Raw data:
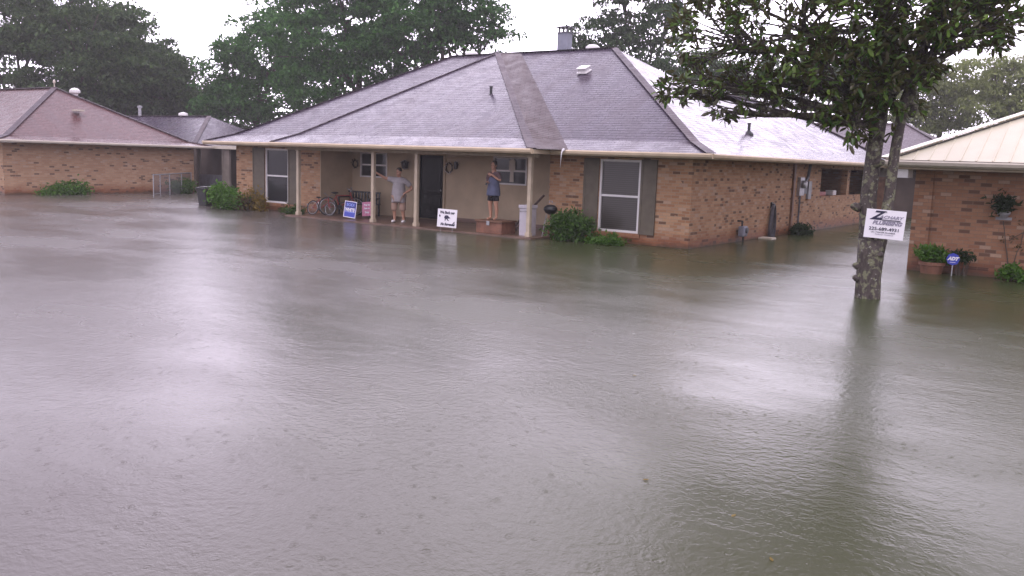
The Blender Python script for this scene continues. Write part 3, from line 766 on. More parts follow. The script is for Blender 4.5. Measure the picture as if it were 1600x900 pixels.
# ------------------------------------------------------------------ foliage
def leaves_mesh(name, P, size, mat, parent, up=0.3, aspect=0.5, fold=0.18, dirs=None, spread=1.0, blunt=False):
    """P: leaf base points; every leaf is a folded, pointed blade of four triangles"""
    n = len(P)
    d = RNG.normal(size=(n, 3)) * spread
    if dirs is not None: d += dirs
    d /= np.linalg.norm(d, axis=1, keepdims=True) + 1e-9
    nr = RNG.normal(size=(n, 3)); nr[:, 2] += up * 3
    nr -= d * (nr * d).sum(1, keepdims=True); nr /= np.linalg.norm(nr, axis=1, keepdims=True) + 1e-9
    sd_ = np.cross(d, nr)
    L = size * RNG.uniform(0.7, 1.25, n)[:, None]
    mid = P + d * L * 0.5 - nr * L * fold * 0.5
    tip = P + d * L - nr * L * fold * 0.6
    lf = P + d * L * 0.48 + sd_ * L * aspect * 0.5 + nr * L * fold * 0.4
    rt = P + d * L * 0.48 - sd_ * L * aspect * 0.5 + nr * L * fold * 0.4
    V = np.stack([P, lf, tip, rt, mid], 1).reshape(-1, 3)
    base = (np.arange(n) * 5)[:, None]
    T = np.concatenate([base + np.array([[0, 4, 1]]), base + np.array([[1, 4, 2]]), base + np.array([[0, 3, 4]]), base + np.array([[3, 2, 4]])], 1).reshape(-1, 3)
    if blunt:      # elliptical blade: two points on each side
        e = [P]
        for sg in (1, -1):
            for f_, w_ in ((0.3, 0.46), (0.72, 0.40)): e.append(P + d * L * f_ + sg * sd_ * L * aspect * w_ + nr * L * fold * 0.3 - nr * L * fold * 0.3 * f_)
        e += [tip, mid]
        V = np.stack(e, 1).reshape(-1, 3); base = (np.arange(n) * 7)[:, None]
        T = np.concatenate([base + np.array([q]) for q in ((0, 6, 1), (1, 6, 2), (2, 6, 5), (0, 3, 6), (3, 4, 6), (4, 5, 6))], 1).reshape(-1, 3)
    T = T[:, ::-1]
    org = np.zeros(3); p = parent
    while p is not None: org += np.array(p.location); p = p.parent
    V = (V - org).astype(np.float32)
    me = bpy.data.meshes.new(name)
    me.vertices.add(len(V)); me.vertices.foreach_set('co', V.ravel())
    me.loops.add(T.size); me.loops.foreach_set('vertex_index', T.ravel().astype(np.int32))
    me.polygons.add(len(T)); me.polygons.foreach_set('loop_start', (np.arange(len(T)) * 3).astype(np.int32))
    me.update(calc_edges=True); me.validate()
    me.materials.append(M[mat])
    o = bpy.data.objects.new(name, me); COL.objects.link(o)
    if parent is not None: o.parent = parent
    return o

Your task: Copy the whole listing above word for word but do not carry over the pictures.

Output for this task:
The Blender Python script for this scene continues. Write part 3, from line 766 on. More parts follow. The script is for Blender 4.5. Measure the picture as if it were 1600x900 pixels.
# ------------------------------------------------------------------ foliage
def leaves_mesh(name, P, size, mat, parent, up=0.3, aspect=0.5, fold=0.18, dirs=None, spread=1.0, blunt=False):
    """P: leaf base points; every leaf is a folded, pointed blade of four triangles"""
    n = len(P)
    d = RNG.normal(size=(n, 3)) * spread
    if dirs is not None: d += dirs
    d /= np.linalg.norm(d, axis=1, keepdims=True) + 1e-9
    nr = RNG.normal(size=(n, 3)); nr[:, 2] += up * 3
    nr -= d * (nr * d).sum(1, keepdims=True); nr /= np.linalg.norm(nr, axis=1, keepdims=True) + 1e-9
    sd_ = np.cross(d, nr)
    L = size * RNG.uniform(0.7, 1.25, n)[:, None]
    mid = P + d * L * 0.5 - nr * L * fold * 0.5
    tip = P + d * L - nr * L * fold * 0.6
    lf = P + d * L * 0.48 + sd_ * L * aspect * 0.5 + nr * L * fold * 0.4
    rt = P + d * L * 0.48 - sd_ * L * aspect * 0.5 + nr * L * fold * 0.4
    V = np.stack([P, lf, tip, rt, mid], 1).reshape(-1, 3)
    base = (np.arange(n) * 5)[:, None]
    T = np.concatenate([base + np.array([[0, 4, 1]]), base + np.array([[1, 4, 2]]), base + np.array([[0, 3, 4]]), base + np.array([[3, 2, 4]])], 1).reshape(-1, 3)
    if blunt:      # elliptical blade: two points on each side
        e = [P]
        for sg in (1, -1):
            for f_, w_ in ((0.3, 0.46), (0.72, 0.40)): e.append(P + d * L * f_ + sg * sd_ * L * aspect * w_ + nr * L * fold * 0.3 - nr * L * fold * 0.3 * f_)
        e += [tip, mid]
        V = np.stack(e, 1).reshape(-1, 3); base = (np.arange(n) * 7)[:, None]
        T = np.concatenate([base + np.array([q]) for q in ((0, 6, 1), (1, 6, 2), (2, 6, 5), (0, 3, 6), (3, 4, 6), (4, 5, 6))], 1).reshape(-1, 3)
    T = T[:, ::-1]
    org = np.zeros(3); p = parent
    while p is not None: org += np.array(p.location); p = p.parent
    V = (V - org).astype(np.float32)
    me = bpy.data.meshes.new(name)
    me.vertices.add(len(V)); me.vertices.foreach_set('co', V.ravel())
    me.loops.add(T.size); me.loops.foreach_set('vertex_index', T.ravel().astype(np.int32))
    me.polygons.add(len(T)); me.polygons.foreach_set('loop_start', (np.arange(len(T)) * 3).astype(np.int32))
    me.update(calc_edges=True); me.validate()
    me.materials.append(M[mat])
    o = bpy.data.objects.new(name, me); COL.objects.link(o)
    if parent is not None: o.parent = parent
    return o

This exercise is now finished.